Aim.
Reproduce the listing below verbatim.

Source data.
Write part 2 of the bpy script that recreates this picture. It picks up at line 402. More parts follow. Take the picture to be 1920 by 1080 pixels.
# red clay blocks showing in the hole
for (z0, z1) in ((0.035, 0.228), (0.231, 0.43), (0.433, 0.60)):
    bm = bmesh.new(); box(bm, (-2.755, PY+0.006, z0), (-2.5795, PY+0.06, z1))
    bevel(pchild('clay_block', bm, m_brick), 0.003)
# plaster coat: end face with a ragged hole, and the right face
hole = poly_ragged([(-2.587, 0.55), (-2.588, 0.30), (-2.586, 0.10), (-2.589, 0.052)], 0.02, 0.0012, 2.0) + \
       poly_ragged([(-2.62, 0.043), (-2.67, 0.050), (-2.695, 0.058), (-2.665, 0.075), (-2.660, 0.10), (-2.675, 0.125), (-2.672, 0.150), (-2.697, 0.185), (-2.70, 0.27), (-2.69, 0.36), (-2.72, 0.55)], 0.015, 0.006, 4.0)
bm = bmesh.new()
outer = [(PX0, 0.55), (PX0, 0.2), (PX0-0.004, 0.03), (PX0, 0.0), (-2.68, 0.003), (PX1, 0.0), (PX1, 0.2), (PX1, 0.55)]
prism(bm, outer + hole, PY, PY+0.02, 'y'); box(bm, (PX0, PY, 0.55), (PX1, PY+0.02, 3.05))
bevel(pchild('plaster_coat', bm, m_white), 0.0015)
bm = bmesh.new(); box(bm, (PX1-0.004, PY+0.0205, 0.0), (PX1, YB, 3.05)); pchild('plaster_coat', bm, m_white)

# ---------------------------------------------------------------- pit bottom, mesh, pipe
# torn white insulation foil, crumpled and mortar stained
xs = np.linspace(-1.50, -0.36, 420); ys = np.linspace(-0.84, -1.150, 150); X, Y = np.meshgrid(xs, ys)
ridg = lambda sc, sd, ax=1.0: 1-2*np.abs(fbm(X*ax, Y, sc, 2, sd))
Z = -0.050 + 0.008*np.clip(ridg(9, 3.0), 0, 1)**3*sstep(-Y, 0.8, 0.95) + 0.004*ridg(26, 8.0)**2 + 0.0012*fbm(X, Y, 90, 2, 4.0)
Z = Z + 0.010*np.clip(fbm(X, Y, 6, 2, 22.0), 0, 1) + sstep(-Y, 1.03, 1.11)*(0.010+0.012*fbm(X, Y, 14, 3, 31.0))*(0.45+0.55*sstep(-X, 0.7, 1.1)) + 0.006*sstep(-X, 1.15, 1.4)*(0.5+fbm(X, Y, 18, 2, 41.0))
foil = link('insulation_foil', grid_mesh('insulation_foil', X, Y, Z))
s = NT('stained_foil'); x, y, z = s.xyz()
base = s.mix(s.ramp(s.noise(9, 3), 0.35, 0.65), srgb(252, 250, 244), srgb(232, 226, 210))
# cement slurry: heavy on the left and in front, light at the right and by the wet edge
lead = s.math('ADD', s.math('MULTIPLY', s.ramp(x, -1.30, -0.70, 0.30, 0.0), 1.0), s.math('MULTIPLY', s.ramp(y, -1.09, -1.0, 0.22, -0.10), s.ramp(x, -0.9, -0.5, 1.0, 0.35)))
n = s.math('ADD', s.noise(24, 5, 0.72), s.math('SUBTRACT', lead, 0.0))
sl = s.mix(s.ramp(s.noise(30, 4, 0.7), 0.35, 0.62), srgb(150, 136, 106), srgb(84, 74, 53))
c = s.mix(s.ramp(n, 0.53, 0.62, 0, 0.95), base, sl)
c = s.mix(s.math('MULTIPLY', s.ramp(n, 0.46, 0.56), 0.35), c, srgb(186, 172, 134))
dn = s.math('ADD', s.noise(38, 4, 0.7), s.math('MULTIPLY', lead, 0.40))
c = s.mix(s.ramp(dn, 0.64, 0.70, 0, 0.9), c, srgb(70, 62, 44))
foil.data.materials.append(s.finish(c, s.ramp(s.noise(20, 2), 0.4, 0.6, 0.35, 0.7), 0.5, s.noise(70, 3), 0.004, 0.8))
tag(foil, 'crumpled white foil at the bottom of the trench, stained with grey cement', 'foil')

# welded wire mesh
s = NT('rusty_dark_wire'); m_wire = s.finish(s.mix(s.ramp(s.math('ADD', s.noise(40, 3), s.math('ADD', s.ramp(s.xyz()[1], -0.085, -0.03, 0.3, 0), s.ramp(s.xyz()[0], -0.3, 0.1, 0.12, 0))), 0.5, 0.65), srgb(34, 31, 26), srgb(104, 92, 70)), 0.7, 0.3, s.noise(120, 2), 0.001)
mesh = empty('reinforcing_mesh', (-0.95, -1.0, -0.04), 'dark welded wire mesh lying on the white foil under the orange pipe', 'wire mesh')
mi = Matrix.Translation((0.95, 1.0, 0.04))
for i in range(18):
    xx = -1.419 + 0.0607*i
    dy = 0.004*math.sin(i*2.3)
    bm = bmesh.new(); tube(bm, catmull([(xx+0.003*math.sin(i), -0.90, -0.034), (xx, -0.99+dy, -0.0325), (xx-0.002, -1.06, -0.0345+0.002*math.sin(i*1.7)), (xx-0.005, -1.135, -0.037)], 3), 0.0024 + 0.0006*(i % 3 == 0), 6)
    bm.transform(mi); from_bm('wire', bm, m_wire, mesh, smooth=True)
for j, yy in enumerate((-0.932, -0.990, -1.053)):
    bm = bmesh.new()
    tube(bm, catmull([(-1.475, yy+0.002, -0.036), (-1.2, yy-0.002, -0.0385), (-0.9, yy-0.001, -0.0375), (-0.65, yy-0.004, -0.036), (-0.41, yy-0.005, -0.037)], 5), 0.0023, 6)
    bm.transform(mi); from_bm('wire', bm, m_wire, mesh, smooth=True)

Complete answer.
Write part 2 of the bpy script that recreates this picture. It picks up at line 402. More parts follow. Take the picture to be 1920 by 1080 pixels.
# red clay blocks showing in the hole
for (z0, z1) in ((0.035, 0.228), (0.231, 0.43), (0.433, 0.60)):
    bm = bmesh.new(); box(bm, (-2.755, PY+0.006, z0), (-2.5795, PY+0.06, z1))
    bevel(pchild('clay_block', bm, m_brick), 0.003)
# plaster coat: end face with a ragged hole, and the right face
hole = poly_ragged([(-2.587, 0.55), (-2.588, 0.30), (-2.586, 0.10), (-2.589, 0.052)], 0.02, 0.0012, 2.0) + \
       poly_ragged([(-2.62, 0.043), (-2.67, 0.050), (-2.695, 0.058), (-2.665, 0.075), (-2.660, 0.10), (-2.675, 0.125), (-2.672, 0.150), (-2.697, 0.185), (-2.70, 0.27), (-2.69, 0.36), (-2.72, 0.55)], 0.015, 0.006, 4.0)
bm = bmesh.new()
outer = [(PX0, 0.55), (PX0, 0.2), (PX0-0.004, 0.03), (PX0, 0.0), (-2.68, 0.003), (PX1, 0.0), (PX1, 0.2), (PX1, 0.55)]
prism(bm, outer + hole, PY, PY+0.02, 'y'); box(bm, (PX0, PY, 0.55), (PX1, PY+0.02, 3.05))
bevel(pchild('plaster_coat', bm, m_white), 0.0015)
bm = bmesh.new(); box(bm, (PX1-0.004, PY+0.0205, 0.0), (PX1, YB, 3.05)); pchild('plaster_coat', bm, m_white)

# ---------------------------------------------------------------- pit bottom, mesh, pipe
# torn white insulation foil, crumpled and mortar stained
xs = np.linspace(-1.50, -0.36, 420); ys = np.linspace(-0.84, -1.150, 150); X, Y = np.meshgrid(xs, ys)
ridg = lambda sc, sd, ax=1.0: 1-2*np.abs(fbm(X*ax, Y, sc, 2, sd))
Z = -0.050 + 0.008*np.clip(ridg(9, 3.0), 0, 1)**3*sstep(-Y, 0.8, 0.95) + 0.004*ridg(26, 8.0)**2 + 0.0012*fbm(X, Y, 90, 2, 4.0)
Z = Z + 0.010*np.clip(fbm(X, Y, 6, 2, 22.0), 0, 1) + sstep(-Y, 1.03, 1.11)*(0.010+0.012*fbm(X, Y, 14, 3, 31.0))*(0.45+0.55*sstep(-X, 0.7, 1.1)) + 0.006*sstep(-X, 1.15, 1.4)*(0.5+fbm(X, Y, 18, 2, 41.0))
foil = link('insulation_foil', grid_mesh('insulation_foil', X, Y, Z))
s = NT('stained_foil'); x, y, z = s.xyz()
base = s.mix(s.ramp(s.noise(9, 3), 0.35, 0.65), srgb(252, 250, 244), srgb(232, 226, 210))
# cement slurry: heavy on the left and in front, light at the right and by the wet edge
lead = s.math('ADD', s.math('MULTIPLY', s.ramp(x, -1.30, -0.70, 0.30, 0.0), 1.0), s.math('MULTIPLY', s.ramp(y, -1.09, -1.0, 0.22, -0.10), s.ramp(x, -0.9, -0.5, 1.0, 0.35)))
n = s.math('ADD', s.noise(24, 5, 0.72), s.math('SUBTRACT', lead, 0.0))
sl = s.mix(s.ramp(s.noise(30, 4, 0.7), 0.35, 0.62), srgb(150, 136, 106), srgb(84, 74, 53))
c = s.mix(s.ramp(n, 0.53, 0.62, 0, 0.95), base, sl)
c = s.mix(s.math('MULTIPLY', s.ramp(n, 0.46, 0.56), 0.35), c, srgb(186, 172, 134))
dn = s.math('ADD', s.noise(38, 4, 0.7), s.math('MULTIPLY', lead, 0.40))
c = s.mix(s.ramp(dn, 0.64, 0.70, 0, 0.9), c, srgb(70, 62, 44))
foil.data.materials.append(s.finish(c, s.ramp(s.noise(20, 2), 0.4, 0.6, 0.35, 0.7), 0.5, s.noise(70, 3), 0.004, 0.8))
tag(foil, 'crumpled white foil at the bottom of the trench, stained with grey cement', 'foil')

# welded wire mesh
s = NT('rusty_dark_wire'); m_wire = s.finish(s.mix(s.ramp(s.math('ADD', s.noise(40, 3), s.math('ADD', s.ramp(s.xyz()[1], -0.085, -0.03, 0.3, 0), s.ramp(s.xyz()[0], -0.3, 0.1, 0.12, 0))), 0.5, 0.65), srgb(34, 31, 26), srgb(104, 92, 70)), 0.7, 0.3, s.noise(120, 2), 0.001)
mesh = empty('reinforcing_mesh', (-0.95, -1.0, -0.04), 'dark welded wire mesh lying on the white foil under the orange pipe', 'wire mesh')
mi = Matrix.Translation((0.95, 1.0, 0.04))
for i in range(18):
    xx = -1.419 + 0.0607*i
    dy = 0.004*math.sin(i*2.3)
    bm = bmesh.new(); tube(bm, catmull([(xx+0.003*math.sin(i), -0.90, -0.034), (xx, -0.99+dy, -0.0325), (xx-0.002, -1.06, -0.0345+0.002*math.sin(i*1.7)), (xx-0.005, -1.135, -0.037)], 3), 0.0024 + 0.0006*(i % 3 == 0), 6)
    bm.transform(mi); from_bm('wire', bm, m_wire, mesh, smooth=True)
for j, yy in enumerate((-0.932, -0.990, -1.053)):
    bm = bmesh.new()
    tube(bm, catmull([(-1.475, yy+0.002, -0.036), (-1.2, yy-0.002, -0.0385), (-0.9, yy-0.001, -0.0375), (-0.65, yy-0.004, -0.036), (-0.41, yy-0.005, -0.037)], 5), 0.0023, 6)
    bm.transform(mi); from_bm('wire', bm, m_wire, mesh, smooth=True)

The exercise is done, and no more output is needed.